WHAT IS EXPECTED — Output the data exactly, with every line intact.

☆ ☆ ☆ ☆ ☆

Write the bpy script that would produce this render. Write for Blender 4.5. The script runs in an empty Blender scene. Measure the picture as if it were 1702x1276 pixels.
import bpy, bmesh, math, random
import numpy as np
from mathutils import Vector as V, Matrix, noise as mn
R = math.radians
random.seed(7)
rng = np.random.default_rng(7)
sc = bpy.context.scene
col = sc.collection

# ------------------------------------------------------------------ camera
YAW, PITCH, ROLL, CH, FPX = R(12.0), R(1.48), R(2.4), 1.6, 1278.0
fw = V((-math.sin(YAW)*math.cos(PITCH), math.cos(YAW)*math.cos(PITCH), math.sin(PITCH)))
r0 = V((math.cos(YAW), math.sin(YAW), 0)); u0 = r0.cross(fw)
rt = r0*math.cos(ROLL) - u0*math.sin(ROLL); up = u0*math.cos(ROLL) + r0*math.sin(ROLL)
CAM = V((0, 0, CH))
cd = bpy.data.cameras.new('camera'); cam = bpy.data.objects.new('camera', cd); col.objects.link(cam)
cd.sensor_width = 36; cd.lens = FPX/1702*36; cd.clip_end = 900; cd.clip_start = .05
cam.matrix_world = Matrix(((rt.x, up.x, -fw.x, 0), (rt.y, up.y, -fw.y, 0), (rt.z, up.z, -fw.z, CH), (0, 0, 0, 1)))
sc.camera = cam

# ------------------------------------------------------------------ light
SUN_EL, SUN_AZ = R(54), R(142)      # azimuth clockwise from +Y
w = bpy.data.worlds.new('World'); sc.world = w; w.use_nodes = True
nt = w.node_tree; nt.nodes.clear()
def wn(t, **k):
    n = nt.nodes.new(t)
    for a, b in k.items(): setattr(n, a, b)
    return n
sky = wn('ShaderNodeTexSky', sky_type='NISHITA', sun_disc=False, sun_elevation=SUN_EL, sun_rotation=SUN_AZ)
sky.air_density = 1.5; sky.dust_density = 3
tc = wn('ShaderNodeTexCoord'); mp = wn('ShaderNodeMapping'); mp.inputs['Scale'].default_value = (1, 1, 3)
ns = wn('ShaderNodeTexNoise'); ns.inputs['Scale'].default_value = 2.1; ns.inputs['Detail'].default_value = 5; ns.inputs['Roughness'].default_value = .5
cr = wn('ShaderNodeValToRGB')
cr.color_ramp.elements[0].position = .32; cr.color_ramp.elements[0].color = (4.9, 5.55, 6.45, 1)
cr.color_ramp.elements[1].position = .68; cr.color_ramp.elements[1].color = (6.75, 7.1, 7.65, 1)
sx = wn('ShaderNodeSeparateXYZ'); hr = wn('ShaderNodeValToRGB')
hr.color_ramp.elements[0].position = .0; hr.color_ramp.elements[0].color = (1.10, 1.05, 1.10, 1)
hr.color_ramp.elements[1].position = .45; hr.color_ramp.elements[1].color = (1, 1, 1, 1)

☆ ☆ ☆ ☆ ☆

RESPONSE TO THIS TASK —
Write the bpy script that would produce this render. Write for Blender 4.5. The script runs in an empty Blender scene. Measure the picture as if it were 1702x1276 pixels.
import bpy, bmesh, math, random
import numpy as np
from mathutils import Vector as V, Matrix, noise as mn
R = math.radians
random.seed(7)
rng = np.random.default_rng(7)
sc = bpy.context.scene
col = sc.collection

# ------------------------------------------------------------------ camera
YAW, PITCH, ROLL, CH, FPX = R(12.0), R(1.48), R(2.4), 1.6, 1278.0
fw = V((-math.sin(YAW)*math.cos(PITCH), math.cos(YAW)*math.cos(PITCH), math.sin(PITCH)))
r0 = V((math.cos(YAW), math.sin(YAW), 0)); u0 = r0.cross(fw)
rt = r0*math.cos(ROLL) - u0*math.sin(ROLL); up = u0*math.cos(ROLL) + r0*math.sin(ROLL)
CAM = V((0, 0, CH))
cd = bpy.data.cameras.new('camera'); cam = bpy.data.objects.new('camera', cd); col.objects.link(cam)
cd.sensor_width = 36; cd.lens = FPX/1702*36; cd.clip_end = 900; cd.clip_start = .05
cam.matrix_world = Matrix(((rt.x, up.x, -fw.x, 0), (rt.y, up.y, -fw.y, 0), (rt.z, up.z, -fw.z, CH), (0, 0, 0, 1)))
sc.camera = cam

# ------------------------------------------------------------------ light
SUN_EL, SUN_AZ = R(54), R(142)      # azimuth clockwise from +Y
w = bpy.data.worlds.new('World'); sc.world = w; w.use_nodes = True
nt = w.node_tree; nt.nodes.clear()
def wn(t, **k):
    n = nt.nodes.new(t)
    for a, b in k.items(): setattr(n, a, b)
    return n
sky = wn('ShaderNodeTexSky', sky_type='NISHITA', sun_disc=False, sun_elevation=SUN_EL, sun_rotation=SUN_AZ)
sky.air_density = 1.5; sky.dust_density = 3
tc = wn('ShaderNodeTexCoord'); mp = wn('ShaderNodeMapping'); mp.inputs['Scale'].default_value = (1, 1, 3)
ns = wn('ShaderNodeTexNoise'); ns.inputs['Scale'].default_value = 2.1; ns.inputs['Detail'].default_value = 5; ns.inputs['Roughness'].default_value = .5
cr = wn('ShaderNodeValToRGB')
cr.color_ramp.elements[0].position = .32; cr.color_ramp.elements[0].color = (4.9, 5.55, 6.45, 1)
cr.color_ramp.elements[1].position = .68; cr.color_ramp.elements[1].color = (6.75, 7.1, 7.65, 1)
sx = wn('ShaderNodeSeparateXYZ'); hr = wn('ShaderNodeValToRGB')
hr.color_ramp.elements[0].position = .0; hr.color_ramp.elements[0].color = (1.10, 1.05, 1.10, 1)
hr.color_ramp.elements[1].position = .45; hr.color_ramp.elements[1].color = (1, 1, 1, 1)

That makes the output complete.